After two years in the doldrums the Japanese equity derivatives market started to perform again in the second half of the year and the major houses reacted by reorganizing desks, hiring staffers and offering new products.

Trading volumes continued to slump in the first half of the year and after nearly two years of poor performance several houses, such as ABN AMRO (DW, 7/20), cut staff or, in the case of Merrill Lynch, moved traders to Hong Kong (DW, 1/19). The low volumes were a result of record lows in the Nikkei 225 and option volatility, according to Kin Cheung, head of equity derivatives trading at Bear Stearns in Tokyo.

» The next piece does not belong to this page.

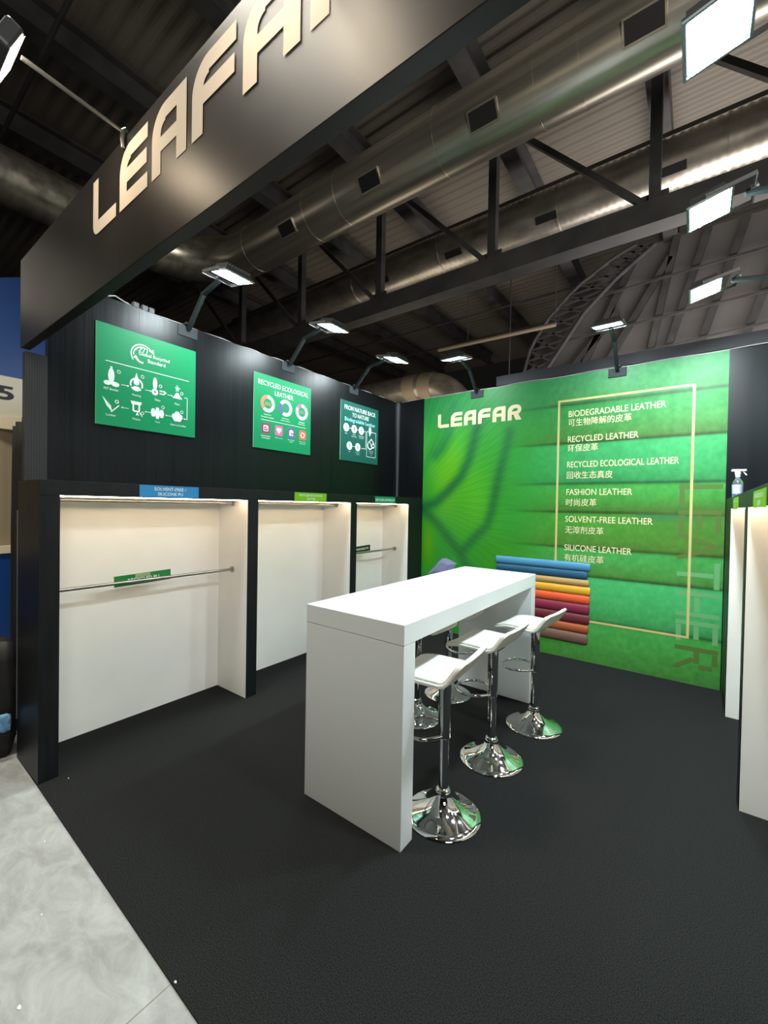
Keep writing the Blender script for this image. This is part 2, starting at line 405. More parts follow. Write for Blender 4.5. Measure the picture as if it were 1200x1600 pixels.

The second half of the year, however, was a different story. Richard Samuelson, head of Japanese equities at UBS in Tokyo, described it as "A tale of two halves."

The turning point seemed to be the government bail out of Resona Bank, in May. This improved sentiment and subsequently interest in Japan's equities returned. Over-the-counter derivative volumes jumped 30% in the next two months (DW, 7/15). Much of the turnaround on the derivatives side was attributed to the return of offshore hedge funds. "A lot of fund managers seemed to be caught underweight," said Bear Stearns' Cheung. As a result, options offering upside exposure took off, along with index-linked exchangeable bonds. "We've seen multiples of growth in some products," said Jeremy Kloiser-Jones, head of structured equity derivative sales at Lehman Brothers in Tokyo.

The resulting boom in customer demand breathed life into the Tokyo market and attracted new entrants such as TD Securities (DW, 6/20) and the setting up of a mega-hedge fund in Japan, dubbed Triloka Capital (DW, 6/22). Firms began reassessing the market and hiring staff. Later in the year Merrill brought back its equity derivatives traders to Tokyo and restructured its team (DW, 10/19). Growing client interest also prompted JPMorgan to set up an equity/credit hybrid desk (DW, 11/16).